## START The data

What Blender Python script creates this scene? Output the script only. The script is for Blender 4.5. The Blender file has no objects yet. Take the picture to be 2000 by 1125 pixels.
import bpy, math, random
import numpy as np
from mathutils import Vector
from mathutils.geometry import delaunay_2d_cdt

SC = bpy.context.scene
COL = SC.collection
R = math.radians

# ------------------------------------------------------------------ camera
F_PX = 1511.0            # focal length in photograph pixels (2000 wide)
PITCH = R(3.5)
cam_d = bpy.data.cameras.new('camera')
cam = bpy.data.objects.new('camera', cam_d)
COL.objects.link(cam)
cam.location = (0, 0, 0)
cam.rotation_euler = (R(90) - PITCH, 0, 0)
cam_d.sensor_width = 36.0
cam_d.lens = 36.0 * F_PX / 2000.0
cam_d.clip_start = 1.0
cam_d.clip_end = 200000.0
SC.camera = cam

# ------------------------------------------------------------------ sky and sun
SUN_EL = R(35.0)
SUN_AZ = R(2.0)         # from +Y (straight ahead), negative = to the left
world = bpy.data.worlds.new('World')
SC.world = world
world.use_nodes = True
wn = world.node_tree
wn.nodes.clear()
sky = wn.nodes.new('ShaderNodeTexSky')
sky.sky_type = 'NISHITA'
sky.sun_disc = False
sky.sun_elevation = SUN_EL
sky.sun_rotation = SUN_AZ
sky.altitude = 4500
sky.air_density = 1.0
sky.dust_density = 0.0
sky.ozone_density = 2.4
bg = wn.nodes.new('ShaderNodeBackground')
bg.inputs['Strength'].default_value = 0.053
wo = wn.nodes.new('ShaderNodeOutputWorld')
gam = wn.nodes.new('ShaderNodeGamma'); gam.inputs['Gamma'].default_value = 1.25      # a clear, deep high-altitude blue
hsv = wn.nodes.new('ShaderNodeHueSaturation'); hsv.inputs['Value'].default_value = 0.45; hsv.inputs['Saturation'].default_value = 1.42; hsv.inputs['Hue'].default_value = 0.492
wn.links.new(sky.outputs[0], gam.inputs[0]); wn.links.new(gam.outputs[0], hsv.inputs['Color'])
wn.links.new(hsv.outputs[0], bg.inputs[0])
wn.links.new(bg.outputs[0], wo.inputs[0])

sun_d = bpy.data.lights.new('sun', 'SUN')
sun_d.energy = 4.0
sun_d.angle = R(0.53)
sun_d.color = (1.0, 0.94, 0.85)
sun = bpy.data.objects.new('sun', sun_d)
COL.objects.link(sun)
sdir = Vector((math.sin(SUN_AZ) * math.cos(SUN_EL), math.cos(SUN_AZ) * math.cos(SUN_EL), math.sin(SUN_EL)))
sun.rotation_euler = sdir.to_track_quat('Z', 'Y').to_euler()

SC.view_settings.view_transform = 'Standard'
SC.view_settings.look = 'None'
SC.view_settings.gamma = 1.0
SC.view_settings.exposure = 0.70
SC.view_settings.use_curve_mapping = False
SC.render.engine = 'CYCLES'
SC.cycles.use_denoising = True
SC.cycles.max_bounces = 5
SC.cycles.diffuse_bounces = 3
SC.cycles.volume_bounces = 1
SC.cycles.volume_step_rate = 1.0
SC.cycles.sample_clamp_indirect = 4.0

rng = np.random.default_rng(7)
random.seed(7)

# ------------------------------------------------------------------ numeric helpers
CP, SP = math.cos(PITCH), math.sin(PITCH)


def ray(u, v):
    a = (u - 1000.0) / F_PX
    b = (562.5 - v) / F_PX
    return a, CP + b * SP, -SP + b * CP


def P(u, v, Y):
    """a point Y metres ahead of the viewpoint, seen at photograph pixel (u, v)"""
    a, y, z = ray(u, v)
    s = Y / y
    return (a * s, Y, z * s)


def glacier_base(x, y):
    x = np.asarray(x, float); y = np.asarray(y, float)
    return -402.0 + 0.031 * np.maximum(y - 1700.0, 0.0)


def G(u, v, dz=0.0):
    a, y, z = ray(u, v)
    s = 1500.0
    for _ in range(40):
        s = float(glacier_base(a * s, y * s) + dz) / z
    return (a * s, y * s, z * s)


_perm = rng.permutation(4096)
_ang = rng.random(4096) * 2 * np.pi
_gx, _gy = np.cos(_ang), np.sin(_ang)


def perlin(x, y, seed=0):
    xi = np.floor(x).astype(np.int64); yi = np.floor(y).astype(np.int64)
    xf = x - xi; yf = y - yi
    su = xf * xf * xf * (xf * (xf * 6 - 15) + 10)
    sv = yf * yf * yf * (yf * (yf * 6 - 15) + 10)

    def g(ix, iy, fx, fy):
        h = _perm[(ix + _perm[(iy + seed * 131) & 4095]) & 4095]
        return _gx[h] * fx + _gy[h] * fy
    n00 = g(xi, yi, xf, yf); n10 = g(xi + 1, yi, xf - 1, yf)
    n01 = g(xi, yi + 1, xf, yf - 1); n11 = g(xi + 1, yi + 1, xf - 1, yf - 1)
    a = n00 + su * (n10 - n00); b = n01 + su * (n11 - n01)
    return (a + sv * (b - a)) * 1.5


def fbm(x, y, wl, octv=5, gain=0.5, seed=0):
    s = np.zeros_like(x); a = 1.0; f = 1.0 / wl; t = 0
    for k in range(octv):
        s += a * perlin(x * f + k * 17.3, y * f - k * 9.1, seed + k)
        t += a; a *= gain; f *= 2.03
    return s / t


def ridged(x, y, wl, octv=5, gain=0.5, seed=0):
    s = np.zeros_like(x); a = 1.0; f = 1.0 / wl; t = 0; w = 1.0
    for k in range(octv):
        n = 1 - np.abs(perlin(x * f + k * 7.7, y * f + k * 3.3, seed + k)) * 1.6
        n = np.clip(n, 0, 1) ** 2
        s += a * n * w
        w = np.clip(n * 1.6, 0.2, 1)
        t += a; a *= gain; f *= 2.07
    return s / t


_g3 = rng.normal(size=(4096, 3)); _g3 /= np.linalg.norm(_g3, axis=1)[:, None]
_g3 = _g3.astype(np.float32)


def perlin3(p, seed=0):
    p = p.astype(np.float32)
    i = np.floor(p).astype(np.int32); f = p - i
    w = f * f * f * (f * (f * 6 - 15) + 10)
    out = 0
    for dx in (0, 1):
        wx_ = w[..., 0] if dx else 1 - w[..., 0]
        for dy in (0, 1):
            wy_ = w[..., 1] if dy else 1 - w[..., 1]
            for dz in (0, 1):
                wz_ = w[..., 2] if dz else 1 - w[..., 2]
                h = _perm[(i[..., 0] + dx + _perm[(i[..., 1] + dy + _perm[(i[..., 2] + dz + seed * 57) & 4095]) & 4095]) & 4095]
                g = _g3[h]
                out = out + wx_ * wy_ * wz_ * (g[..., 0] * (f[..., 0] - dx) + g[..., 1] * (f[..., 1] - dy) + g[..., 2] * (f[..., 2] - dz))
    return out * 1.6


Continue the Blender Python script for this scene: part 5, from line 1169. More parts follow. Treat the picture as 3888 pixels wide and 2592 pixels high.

## END The data

Copy out each line exactly.

Output for this exercise -
What Blender Python script creates this scene? Output the script only. The script is for Blender 4.5. The Blender file has no objects yet. Take the picture to be 2000 by 1125 pixels.
import bpy, math, random
import numpy as np
from mathutils import Vector
from mathutils.geometry import delaunay_2d_cdt

SC = bpy.context.scene
COL = SC.collection
R = math.radians

# ------------------------------------------------------------------ camera
F_PX = 1511.0            # focal length in photograph pixels (2000 wide)
PITCH = R(3.5)
cam_d = bpy.data.cameras.new('camera')
cam = bpy.data.objects.new('camera', cam_d)
COL.objects.link(cam)
cam.location = (0, 0, 0)
cam.rotation_euler = (R(90) - PITCH, 0, 0)
cam_d.sensor_width = 36.0
cam_d.lens = 36.0 * F_PX / 2000.0
cam_d.clip_start = 1.0
cam_d.clip_end = 200000.0
SC.camera = cam

# ------------------------------------------------------------------ sky and sun
SUN_EL = R(35.0)
SUN_AZ = R(2.0)         # from +Y (straight ahead), negative = to the left
world = bpy.data.worlds.new('World')
SC.world = world
world.use_nodes = True
wn = world.node_tree
wn.nodes.clear()
sky = wn.nodes.new('ShaderNodeTexSky')
sky.sky_type = 'NISHITA'
sky.sun_disc = False
sky.sun_elevation = SUN_EL
sky.sun_rotation = SUN_AZ
sky.altitude = 4500
sky.air_density = 1.0
sky.dust_density = 0.0
sky.ozone_density = 2.4
bg = wn.nodes.new('ShaderNodeBackground')
bg.inputs['Strength'].default_value = 0.053
wo = wn.nodes.new('ShaderNodeOutputWorld')
gam = wn.nodes.new('ShaderNodeGamma'); gam.inputs['Gamma'].default_value = 1.25      # a clear, deep high-altitude blue
hsv = wn.nodes.new('ShaderNodeHueSaturation'); hsv.inputs['Value'].default_value = 0.45; hsv.inputs['Saturation'].default_value = 1.42; hsv.inputs['Hue'].default_value = 0.492
wn.links.new(sky.outputs[0], gam.inputs[0]); wn.links.new(gam.outputs[0], hsv.inputs['Color'])
wn.links.new(hsv.outputs[0], bg.inputs[0])
wn.links.new(bg.outputs[0], wo.inputs[0])

sun_d = bpy.data.lights.new('sun', 'SUN')
sun_d.energy = 4.0
sun_d.angle = R(0.53)
sun_d.color = (1.0, 0.94, 0.85)
sun = bpy.data.objects.new('sun', sun_d)
COL.objects.link(sun)
sdir = Vector((math.sin(SUN_AZ) * math.cos(SUN_EL), math.cos(SUN_AZ) * math.cos(SUN_EL), math.sin(SUN_EL)))
sun.rotation_euler = sdir.to_track_quat('Z', 'Y').to_euler()

SC.view_settings.view_transform = 'Standard'
SC.view_settings.look = 'None'
SC.view_settings.gamma = 1.0
SC.view_settings.exposure = 0.70
SC.view_settings.use_curve_mapping = False
SC.render.engine = 'CYCLES'
SC.cycles.use_denoising = True
SC.cycles.max_bounces = 5
SC.cycles.diffuse_bounces = 3
SC.cycles.volume_bounces = 1
SC.cycles.volume_step_rate = 1.0
SC.cycles.sample_clamp_indirect = 4.0

rng = np.random.default_rng(7)
random.seed(7)

# ------------------------------------------------------------------ numeric helpers
CP, SP = math.cos(PITCH), math.sin(PITCH)


def ray(u, v):
    a = (u - 1000.0) / F_PX
    b = (562.5 - v) / F_PX
    return a, CP + b * SP, -SP + b * CP


def P(u, v, Y):
    """a point Y metres ahead of the viewpoint, seen at photograph pixel (u, v)"""
    a, y, z = ray(u, v)
    s = Y / y
    return (a * s, Y, z * s)


def glacier_base(x, y):
    x = np.asarray(x, float); y = np.asarray(y, float)
    return -402.0 + 0.031 * np.maximum(y - 1700.0, 0.0)


def G(u, v, dz=0.0):
    a, y, z = ray(u, v)
    s = 1500.0
    for _ in range(40):
        s = float(glacier_base(a * s, y * s) + dz) / z
    return (a * s, y * s, z * s)


_perm = rng.permutation(4096)
_ang = rng.random(4096) * 2 * np.pi
_gx, _gy = np.cos(_ang), np.sin(_ang)


def perlin(x, y, seed=0):
    xi = np.floor(x).astype(np.int64); yi = np.floor(y).astype(np.int64)
    xf = x - xi; yf = y - yi
    su = xf * xf * xf * (xf * (xf * 6 - 15) + 10)
    sv = yf * yf * yf * (yf * (yf * 6 - 15) + 10)

    def g(ix, iy, fx, fy):
        h = _perm[(ix + _perm[(iy + seed * 131) & 4095]) & 4095]
        return _gx[h] * fx + _gy[h] * fy
    n00 = g(xi, yi, xf, yf); n10 = g(xi + 1, yi, xf - 1, yf)
    n01 = g(xi, yi + 1, xf, yf - 1); n11 = g(xi + 1, yi + 1, xf - 1, yf - 1)
    a = n00 + su * (n10 - n00); b = n01 + su * (n11 - n01)
    return (a + sv * (b - a)) * 1.5


def fbm(x, y, wl, octv=5, gain=0.5, seed=0):
    s = np.zeros_like(x); a = 1.0; f = 1.0 / wl; t = 0
    for k in range(octv):
        s += a * perlin(x * f + k * 17.3, y * f - k * 9.1, seed + k)
        t += a; a *= gain; f *= 2.03
    return s / t


def ridged(x, y, wl, octv=5, gain=0.5, seed=0):
    s = np.zeros_like(x); a = 1.0; f = 1.0 / wl; t = 0; w = 1.0
    for k in range(octv):
        n = 1 - np.abs(perlin(x * f + k * 7.7, y * f + k * 3.3, seed + k)) * 1.6
        n = np.clip(n, 0, 1) ** 2
        s += a * n * w
        w = np.clip(n * 1.6, 0.2, 1)
        t += a; a *= gain; f *= 2.07
    return s / t


_g3 = rng.normal(size=(4096, 3)); _g3 /= np.linalg.norm(_g3, axis=1)[:, None]
_g3 = _g3.astype(np.float32)


def perlin3(p, seed=0):
    p = p.astype(np.float32)
    i = np.floor(p).astype(np.int32); f = p - i
    w = f * f * f * (f * (f * 6 - 15) + 10)
    out = 0
    for dx in (0, 1):
        wx_ = w[..., 0] if dx else 1 - w[..., 0]
        for dy in (0, 1):
            wy_ = w[..., 1] if dy else 1 - w[..., 1]
            for dz in (0, 1):
                wz_ = w[..., 2] if dz else 1 - w[..., 2]
                h = _perm[(i[..., 0] + dx + _perm[(i[..., 1] + dy + _perm[(i[..., 2] + dz + seed * 57) & 4095]) & 4095]) & 4095]
                g = _g3[h]
                out = out + wx_ * wy_ * wz_ * (g[..., 0] * (f[..., 0] - dx) + g[..., 1] * (f[..., 1] - dy) + g[..., 2] * (f[..., 2] - dz))
    return out * 1.6


Continue the Blender Python script for this scene: part 5, from line 1169. More parts follow. Treat the picture as 3888 pixels wide and 2592 pixels high.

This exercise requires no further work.